Friday, November 25, 2005

Thanksgiving

I am not a mean or ungrateful person, and I love celebrations, but holidays and some of their traditions bring out the very vocal critic in me. On the morning after our national celebration of thanks, I'd like to have a good long rant!

1) As I rode south in the back seat of my mother's Subaru Forrester, (see #2) we passed amid the rape and pillage of the countryside where I grew up. Amid the open wounds of earth one can note that some of this land had been sacrificed for the very noble cause of...a Lexus dealership. It has pissed me off since I first spotted that snooty sign saying "future home of Lexus of Chester Springs". So as we passed I said " I just want to bomb that place! Bomb! Bomb! Bomb!" My mother was alarmed as her literal imagination had me torching the structure, being hauled off the the slammer and joining a prison gang. Then my Dad said of the new Catholic church across the street " I'd like to bomb their parking lot! Do you realize how much electricity all those lights use when they're left of all night long!" My mother was still concerned, but I explained that certain words really satisfy and put to rest our feelings of anger and powerlessness and bomb is a great one! Soon bombing things had become part of the vernacular of the journey.

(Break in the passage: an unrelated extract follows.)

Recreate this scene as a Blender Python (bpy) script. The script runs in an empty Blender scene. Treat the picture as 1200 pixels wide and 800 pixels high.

2) The stupid back seat! Literally and figuratively! How do I hate it? Let me count the ways! When I ride in the back seat I feel second class, like I'm still a child living in a 31 year old body that really doesn't fit in that stupid seat. My long legs roam the empty wasteland for a comfortable resting place in vain. If I pay the slightest visual attention to anything inside the car I will be nauseous for the rest of the day. I have to do a gymnastic routine to get the hell out of that seat when we reach a destination. I'm either going to design a car with 3 front seats or hire someone to sit back there with me and keep me company!

3) The fate of the single on Thanksgiving is, I have always felt, to go wherever their parents go and act grateful that anyone is willing to have them at their table at all. I have realized that this is not so! I can actually do whatever I want! My favorite thanksgivings ever were as follows: a) The one at Emerson College in England where all the american students cooked the whole shebang for the rest of the college (from 31 different countries). My mother and sister were visiting at the time, but everyone else was related not by blood but by love, which carries none of the burdens of normal family. b) The one I spent by myself. This may seem pathetic, but I was in charge of the entire day, I cooked everything with care and joy (obviously I couldn't eat a whole turkey, so I made a chicken), listened to music while I worked, ate at my own pace and I thoroughly enjoyed it all. Next year I will be arranging something non-traditional and stupendous! Stay tuned!

Having got rid of all that crap, I must include the things that I am thankful for and indeed I am thankful for them every day.
I am surrounded by plenty and have never had to go without what was truly important, be it food, shelter, education or love. The family with which I felt resigned to spend the holiday is actually a welcoming, kind, interesting, and unique bunch of people and I know I could hardly do better! My parents and indeed my whole family are very open, accepting people and have never pressured me about how little money I make or my lack of significant other and it is only myself who is dissatisfied with these states. I am grateful to the universe for the opportunities it constantly places at my feet and for the exciting unknown that is my life in the future!